Here's the question: How does this "value received" compare to what the resident missionary might have been able to get done with local labor, etc, had the sending church mailed him a check for $50,000. rather than sending those tourists down there for a week?

I have seen some of these missions where the "project" was holding a VBS! Good grief!....are resident missionaries unable to hold a VBS using their own congregation members? Do they need "experts" from Civilization to spend a fortune traveling down there to show them how?

"Professional missionaries".......implies "amateur missionaries"........I'm not sure either category is legitimate.

Edwin said...

I agree with your premise as described.
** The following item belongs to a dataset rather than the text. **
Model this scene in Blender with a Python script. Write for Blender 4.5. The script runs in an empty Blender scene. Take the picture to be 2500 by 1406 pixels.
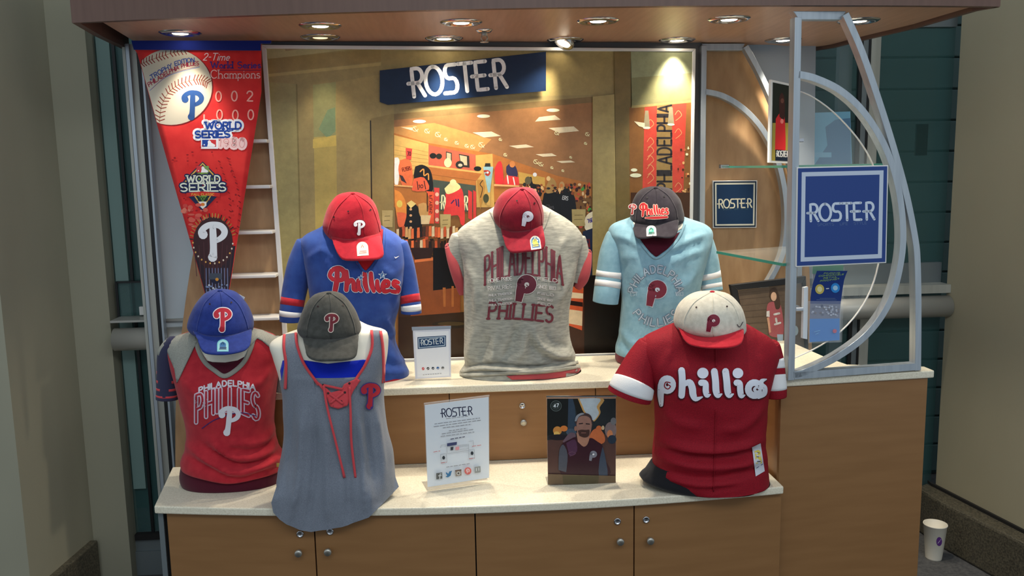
import bpy, math, random
from math import sin, cos, pi, radians, sqrt, atan2
from mathutils import Vector, noise
from mathutils.bvhtree import BVHTree
from mathutils.geometry import delaunay_2d_cdt
random.seed(4)
SC = bpy.context.scene
COL = SC.collection
# ------------------------------------------------------------ camera, world, exposure
FPX = 2050.0; PITCH = radians(8.15); ROLL = 0.018; YAW = radians(4)
CAM = Vector((0, 0, 1.6))
FWD = Vector((sin(YAW)*cos(PITCH), cos(YAW)*cos(PITCH), -sin(PITCH)))
_r0 = Vector((cos(YAW), -sin(YAW), 0)); _u0 = _r0.cross(FWD)
CU = _u0*cos(ROLL) + _r0*sin(ROLL); CR = _r0*cos(ROLL) - _u0*sin(ROLL)
cd = bpy.data.cameras.new('camera'); co = bpy.data.objects.new('camera', cd); COL.objects.link(co)
cd.sensor_width = 36; cd.lens = FPX/2500*36; cd.clip_start = 0.05
from mathutils import Matrix
co.matrix_world = Matrix(((CR.x, CU.x, -FWD.x, CAM.x), (CR.y, CU.y, -FWD.y, CAM.y), (CR.z, CU.z, -FWD.z, CAM.z), (0, 0, 0, 1)))
SC.camera = co
SC.view_settings.view_transform = 'Standard'; SC.view_settings.look = 'None'
SC.view_settings.gamma = 1; SC.view_settings.use_curve_mapping = False
SC.view_settings.exposure = 0.0
wd = bpy.data.worlds.new('concourse'); SC.world = wd; wd.use_nodes = True
wd.node_tree.nodes['Background'].inputs[0].default_value = (0.78, 0.9, 1.0, 1)
wd.node_tree.nodes['Background'].inputs[1].default_value = 0.56
def area(name, loc, rot, sx, sy, e, c):
    l = bpy.data.lights.new(name, 'AREA'); l.shape = 'RECTANGLE'; l.size = sx; l.size_y = sy; l.energy = e; l.color = c
    o = bpy.data.objects.new(name, l); o.location = loc; o.rotation_euler = rot; COL.objects.link(o); return o
area('ambient_fill_light', (0.6, -0.6, 3.3), (radians(18), 0, 0), 4.0, 0.8, 50, (0.9, 0.96, 1.0))  # unseen lamp above and behind the lens, added as ambient fill
SPOT_E = 28.0; SPOT_C = (1.0, 0.89, 0.72)
# ------------------------------------------------------------ pixel -> place helpers (2500x1406 frame)
def ray(x, y): return (FWD + CR*((x-1250)/FPX) - CU*((y-703)/FPX))
def onp(x, y, a, b=0.0):                       # on the upright plane Y = a + b*X
    d = ray(x, y); return CAM + d*(a/(d.y - b*d.x))
def proj(p): d = p-CAM; w = d.dot(FWD); return (1250+FPX*d.dot(CR)/w, 703-FPX*d.dot(CU)/w)
def atz(x, y, z): d = ray(x, y); return CAM + d*((z-CAM.z)/d.z)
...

I think a better model would be for churches to go where there is no coverage. For instance our church has been going to Plzen, Czech Repulic for 3 years. The first two of those years there was no missionary on the ground. We made contacts, got into schools to teach English, etc. Once the missionary got there, two years later, he was miles ahead. His first home church meeting, two months after his arrival, had a turn out of 12 people. These 12 were converts/contacts we had made in our two years of visiting. We go back in July and the city of Plzen is paying our lodging bill because the guy that handles the money for the city is one of these contacts.
The job is not getting done globally and it won't unless we reformulate our process. Churches have to get involved some way other than wrting a check and thinking "okay, I did my part".